The Ghost Of Christopher Reeve

Susan and I went to the Grove yesterday for a heat-beating matinee. Though we arrived in time for the 1:05 p.m. showing of Cars, we still opted for 1:25 p.m. screening of Superman Returns because even if it sucked it would pay dividends in terms of its near three-hour running time allowing us such extended use of the theater’s air-conditioning system.

Well, it didn’t suck. But it didn’t fly either. Not for lack of trying though.

I enjoyed the performances (even if all the main good guys were a tad too young; Lois’ child not-withstanding… that actor actually looked older than his character’s age), the special effects were bangzoomwow, and director/co-producer/co-writer Bryan Singer clearly put a lot of heart into the story and its telling.

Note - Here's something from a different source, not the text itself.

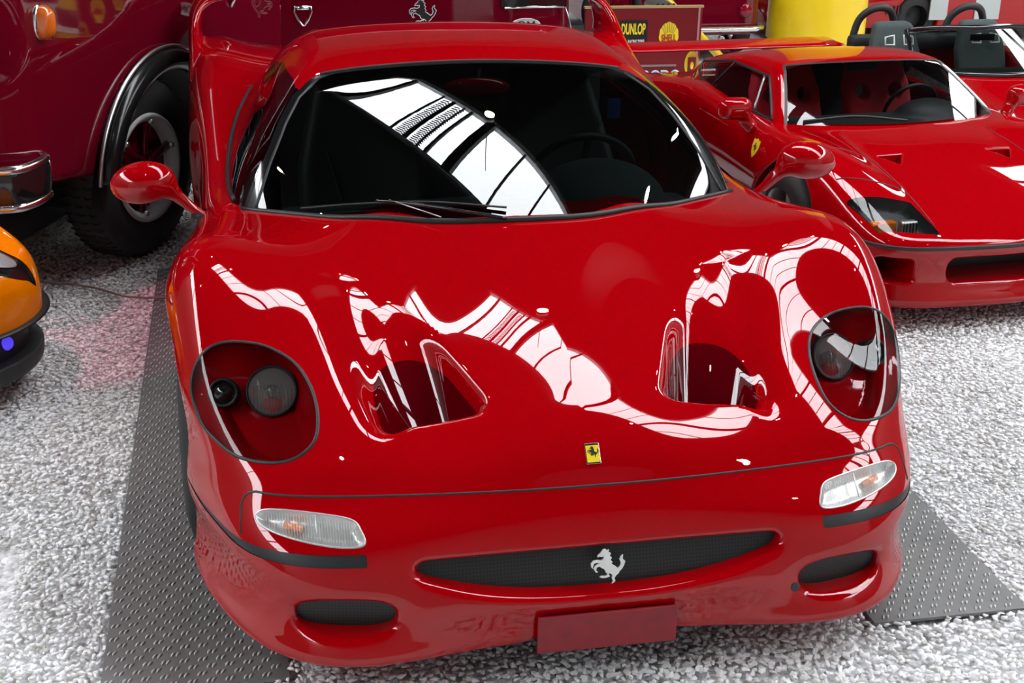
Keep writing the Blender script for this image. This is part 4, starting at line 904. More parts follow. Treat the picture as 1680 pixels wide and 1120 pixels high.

But in the end it just didn’t click, perhaps because Singer tried to do everything here. He tried to make it an unrequited love story. He tried to make it an action-adventure. Arching over it all he took it severely into the realm biblical allegory. And then once all those threads were stitched together and the rather been-there-done-that climactic battle between Superman and nemesis Lex Luthor had been waged, he didn’t know how to (or want to) end it, so he opted for a good old Lord of the Rings: Return of the King multiple-part finish that petered out variously with Luthor and Kitty so unfulfillingly marooned on some dime-sized sandbar (off the Eastern seaboard?) arguing over coconuts, Superman on his perceived deathbed receiving the kiss of life from Lane’s kid, and finally soaring into the stratosphere with a nod to the audience practically identical — and in fitting homage — to the one Christopher Reeve did back when it was his turn to soar.

Only when Reeve did it I nodded back. This time, I just shook my head.